**** Data extract ****

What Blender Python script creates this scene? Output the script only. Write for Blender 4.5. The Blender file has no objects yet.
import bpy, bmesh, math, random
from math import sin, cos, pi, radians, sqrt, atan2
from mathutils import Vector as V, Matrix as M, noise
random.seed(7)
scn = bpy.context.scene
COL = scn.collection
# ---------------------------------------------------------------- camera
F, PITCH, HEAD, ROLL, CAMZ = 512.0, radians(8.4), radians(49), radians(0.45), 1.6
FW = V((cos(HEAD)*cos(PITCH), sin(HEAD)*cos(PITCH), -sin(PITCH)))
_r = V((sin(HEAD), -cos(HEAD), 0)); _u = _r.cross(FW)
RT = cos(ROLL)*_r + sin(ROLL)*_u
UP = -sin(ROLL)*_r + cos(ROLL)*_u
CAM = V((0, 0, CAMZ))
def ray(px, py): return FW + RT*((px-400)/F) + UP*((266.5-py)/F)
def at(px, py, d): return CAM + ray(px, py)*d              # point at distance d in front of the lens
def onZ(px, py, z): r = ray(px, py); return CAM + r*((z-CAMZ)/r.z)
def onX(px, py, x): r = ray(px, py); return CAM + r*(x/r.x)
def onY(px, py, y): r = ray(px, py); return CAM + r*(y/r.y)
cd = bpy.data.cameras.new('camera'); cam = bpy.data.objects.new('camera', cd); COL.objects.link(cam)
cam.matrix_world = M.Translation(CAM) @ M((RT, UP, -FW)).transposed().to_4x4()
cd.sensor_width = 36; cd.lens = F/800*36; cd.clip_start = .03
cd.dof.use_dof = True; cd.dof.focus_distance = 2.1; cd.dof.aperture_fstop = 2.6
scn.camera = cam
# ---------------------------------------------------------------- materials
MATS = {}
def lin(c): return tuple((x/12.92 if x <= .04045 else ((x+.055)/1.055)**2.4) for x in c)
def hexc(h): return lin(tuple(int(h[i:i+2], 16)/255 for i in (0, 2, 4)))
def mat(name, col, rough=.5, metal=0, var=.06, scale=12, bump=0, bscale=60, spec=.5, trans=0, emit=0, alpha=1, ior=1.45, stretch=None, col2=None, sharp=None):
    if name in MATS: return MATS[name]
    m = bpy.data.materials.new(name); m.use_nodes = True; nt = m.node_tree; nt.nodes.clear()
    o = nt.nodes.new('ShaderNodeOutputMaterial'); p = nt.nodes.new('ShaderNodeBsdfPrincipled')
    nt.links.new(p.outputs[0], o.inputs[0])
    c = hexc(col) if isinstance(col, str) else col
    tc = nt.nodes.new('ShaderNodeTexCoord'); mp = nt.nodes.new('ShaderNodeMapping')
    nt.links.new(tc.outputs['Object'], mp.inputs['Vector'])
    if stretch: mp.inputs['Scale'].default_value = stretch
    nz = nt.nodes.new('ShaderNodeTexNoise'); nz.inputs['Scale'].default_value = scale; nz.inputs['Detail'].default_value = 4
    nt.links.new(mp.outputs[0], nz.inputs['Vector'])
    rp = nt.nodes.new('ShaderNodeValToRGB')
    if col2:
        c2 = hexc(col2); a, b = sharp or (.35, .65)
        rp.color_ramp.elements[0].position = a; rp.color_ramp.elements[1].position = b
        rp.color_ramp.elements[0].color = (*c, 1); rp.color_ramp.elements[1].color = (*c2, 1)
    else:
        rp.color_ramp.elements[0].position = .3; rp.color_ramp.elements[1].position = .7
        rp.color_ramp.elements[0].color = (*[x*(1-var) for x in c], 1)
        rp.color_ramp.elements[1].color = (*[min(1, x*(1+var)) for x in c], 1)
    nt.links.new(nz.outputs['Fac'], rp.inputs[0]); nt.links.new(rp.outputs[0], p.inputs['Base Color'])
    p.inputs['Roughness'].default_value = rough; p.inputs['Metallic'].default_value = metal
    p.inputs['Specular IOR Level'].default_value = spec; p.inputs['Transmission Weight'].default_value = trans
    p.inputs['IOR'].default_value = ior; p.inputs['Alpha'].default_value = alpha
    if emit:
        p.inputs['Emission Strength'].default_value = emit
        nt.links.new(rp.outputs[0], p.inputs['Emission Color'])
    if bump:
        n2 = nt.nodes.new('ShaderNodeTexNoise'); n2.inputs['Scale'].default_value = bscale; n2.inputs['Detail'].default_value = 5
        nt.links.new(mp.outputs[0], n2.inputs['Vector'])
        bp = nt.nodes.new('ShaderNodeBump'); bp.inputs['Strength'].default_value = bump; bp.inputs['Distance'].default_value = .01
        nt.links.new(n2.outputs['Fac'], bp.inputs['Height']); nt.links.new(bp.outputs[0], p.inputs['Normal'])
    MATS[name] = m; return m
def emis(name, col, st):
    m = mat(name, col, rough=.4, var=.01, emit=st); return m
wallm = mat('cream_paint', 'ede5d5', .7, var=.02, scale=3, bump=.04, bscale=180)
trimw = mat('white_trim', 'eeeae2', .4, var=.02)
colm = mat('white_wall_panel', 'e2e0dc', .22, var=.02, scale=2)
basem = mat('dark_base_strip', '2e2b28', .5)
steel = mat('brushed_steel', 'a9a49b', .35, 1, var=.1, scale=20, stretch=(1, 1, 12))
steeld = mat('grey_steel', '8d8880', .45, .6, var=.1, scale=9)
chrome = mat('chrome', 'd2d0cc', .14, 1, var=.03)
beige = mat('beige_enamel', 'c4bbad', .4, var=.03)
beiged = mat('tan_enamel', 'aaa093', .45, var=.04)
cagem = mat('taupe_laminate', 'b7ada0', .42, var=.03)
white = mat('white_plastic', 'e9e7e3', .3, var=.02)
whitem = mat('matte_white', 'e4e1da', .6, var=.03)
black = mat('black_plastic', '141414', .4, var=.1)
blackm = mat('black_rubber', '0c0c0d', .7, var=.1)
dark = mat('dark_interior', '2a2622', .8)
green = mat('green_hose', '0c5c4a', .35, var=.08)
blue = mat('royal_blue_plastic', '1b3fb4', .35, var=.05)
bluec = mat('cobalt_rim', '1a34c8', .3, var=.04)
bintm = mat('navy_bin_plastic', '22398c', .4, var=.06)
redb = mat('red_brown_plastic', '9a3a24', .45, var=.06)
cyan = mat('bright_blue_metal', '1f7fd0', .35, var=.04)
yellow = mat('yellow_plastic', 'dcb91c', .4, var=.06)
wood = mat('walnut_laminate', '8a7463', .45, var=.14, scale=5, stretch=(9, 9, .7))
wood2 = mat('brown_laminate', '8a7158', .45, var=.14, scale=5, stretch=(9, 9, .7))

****

Brief: Write the entire listing out again, word for word.

Output of the task:
What Blender Python script creates this scene? Output the script only. Write for Blender 4.5. The Blender file has no objects yet.
import bpy, bmesh, math, random
from math import sin, cos, pi, radians, sqrt, atan2
from mathutils import Vector as V, Matrix as M, noise
random.seed(7)
scn = bpy.context.scene
COL = scn.collection
# ---------------------------------------------------------------- camera
F, PITCH, HEAD, ROLL, CAMZ = 512.0, radians(8.4), radians(49), radians(0.45), 1.6
FW = V((cos(HEAD)*cos(PITCH), sin(HEAD)*cos(PITCH), -sin(PITCH)))
_r = V((sin(HEAD), -cos(HEAD), 0)); _u = _r.cross(FW)
RT = cos(ROLL)*_r + sin(ROLL)*_u
UP = -sin(ROLL)*_r + cos(ROLL)*_u
CAM = V((0, 0, CAMZ))
def ray(px, py): return FW + RT*((px-400)/F) + UP*((266.5-py)/F)
def at(px, py, d): return CAM + ray(px, py)*d              # point at distance d in front of the lens
def onZ(px, py, z): r = ray(px, py); return CAM + r*((z-CAMZ)/r.z)
def onX(px, py, x): r = ray(px, py); return CAM + r*(x/r.x)
def onY(px, py, y): r = ray(px, py); return CAM + r*(y/r.y)
cd = bpy.data.cameras.new('camera'); cam = bpy.data.objects.new('camera', cd); COL.objects.link(cam)
cam.matrix_world = M.Translation(CAM) @ M((RT, UP, -FW)).transposed().to_4x4()
cd.sensor_width = 36; cd.lens = F/800*36; cd.clip_start = .03
cd.dof.use_dof = True; cd.dof.focus_distance = 2.1; cd.dof.aperture_fstop = 2.6
scn.camera = cam
# ---------------------------------------------------------------- materials
MATS = {}
def lin(c): return tuple((x/12.92 if x <= .04045 else ((x+.055)/1.055)**2.4) for x in c)
def hexc(h): return lin(tuple(int(h[i:i+2], 16)/255 for i in (0, 2, 4)))
def mat(name, col, rough=.5, metal=0, var=.06, scale=12, bump=0, bscale=60, spec=.5, trans=0, emit=0, alpha=1, ior=1.45, stretch=None, col2=None, sharp=None):
    if name in MATS: return MATS[name]
    m = bpy.data.materials.new(name); m.use_nodes = True; nt = m.node_tree; nt.nodes.clear()
    o = nt.nodes.new('ShaderNodeOutputMaterial'); p = nt.nodes.new('ShaderNodeBsdfPrincipled')
    nt.links.new(p.outputs[0], o.inputs[0])
    c = hexc(col) if isinstance(col, str) else col
    tc = nt.nodes.new('ShaderNodeTexCoord'); mp = nt.nodes.new('ShaderNodeMapping')
    nt.links.new(tc.outputs['Object'], mp.inputs['Vector'])
    if stretch: mp.inputs['Scale'].default_value = stretch
    nz = nt.nodes.new('ShaderNodeTexNoise'); nz.inputs['Scale'].default_value = scale; nz.inputs['Detail'].default_value = 4
    nt.links.new(mp.outputs[0], nz.inputs['Vector'])
    rp = nt.nodes.new('ShaderNodeValToRGB')
    if col2:
        c2 = hexc(col2); a, b = sharp or (.35, .65)
        rp.color_ramp.elements[0].position = a; rp.color_ramp.elements[1].position = b
        rp.color_ramp.elements[0].color = (*c, 1); rp.color_ramp.elements[1].color = (*c2, 1)
    else:
        rp.color_ramp.elements[0].position = .3; rp.color_ramp.elements[1].position = .7
        rp.color_ramp.elements[0].color = (*[x*(1-var) for x in c], 1)
        rp.color_ramp.elements[1].color = (*[min(1, x*(1+var)) for x in c], 1)
    nt.links.new(nz.outputs['Fac'], rp.inputs[0]); nt.links.new(rp.outputs[0], p.inputs['Base Color'])
    p.inputs['Roughness'].default_value = rough; p.inputs['Metallic'].default_value = metal
    p.inputs['Specular IOR Level'].default_value = spec; p.inputs['Transmission Weight'].default_value = trans
    p.inputs['IOR'].default_value = ior; p.inputs['Alpha'].default_value = alpha
    if emit:
        p.inputs['Emission Strength'].default_value = emit
        nt.links.new(rp.outputs[0], p.inputs['Emission Color'])
    if bump:
        n2 = nt.nodes.new('ShaderNodeTexNoise'); n2.inputs['Scale'].default_value = bscale; n2.inputs['Detail'].default_value = 5
        nt.links.new(mp.outputs[0], n2.inputs['Vector'])
        bp = nt.nodes.new('ShaderNodeBump'); bp.inputs['Strength'].default_value = bump; bp.inputs['Distance'].default_value = .01
        nt.links.new(n2.outputs['Fac'], bp.inputs['Height']); nt.links.new(bp.outputs[0], p.inputs['Normal'])
    MATS[name] = m; return m
def emis(name, col, st):
    m = mat(name, col, rough=.4, var=.01, emit=st); return m
wallm = mat('cream_paint', 'ede5d5', .7, var=.02, scale=3, bump=.04, bscale=180)
trimw = mat('white_trim', 'eeeae2', .4, var=.02)
colm = mat('white_wall_panel', 'e2e0dc', .22, var=.02, scale=2)
basem = mat('dark_base_strip', '2e2b28', .5)
steel = mat('brushed_steel', 'a9a49b', .35, 1, var=.1, scale=20, stretch=(1, 1, 12))
steeld = mat('grey_steel', '8d8880', .45, .6, var=.1, scale=9)
chrome = mat('chrome', 'd2d0cc', .14, 1, var=.03)
beige = mat('beige_enamel', 'c4bbad', .4, var=.03)
beiged = mat('tan_enamel', 'aaa093', .45, var=.04)
cagem = mat('taupe_laminate', 'b7ada0', .42, var=.03)
white = mat('white_plastic', 'e9e7e3', .3, var=.02)
whitem = mat('matte_white', 'e4e1da', .6, var=.03)
black = mat('black_plastic', '141414', .4, var=.1)
blackm = mat('black_rubber', '0c0c0d', .7, var=.1)
dark = mat('dark_interior', '2a2622', .8)
green = mat('green_hose', '0c5c4a', .35, var=.08)
blue = mat('royal_blue_plastic', '1b3fb4', .35, var=.05)
bluec = mat('cobalt_rim', '1a34c8', .3, var=.04)
bintm = mat('navy_bin_plastic', '22398c', .4, var=.06)
redb = mat('red_brown_plastic', '9a3a24', .45, var=.06)
cyan = mat('bright_blue_metal', '1f7fd0', .35, var=.04)
yellow = mat('yellow_plastic', 'dcb91c', .4, var=.06)
wood = mat('walnut_laminate', '8a7463', .45, var=.14, scale=5, stretch=(9, 9, .7))
wood2 = mat('brown_laminate', '8a7158', .45, var=.14, scale=5, stretch=(9, 9, .7))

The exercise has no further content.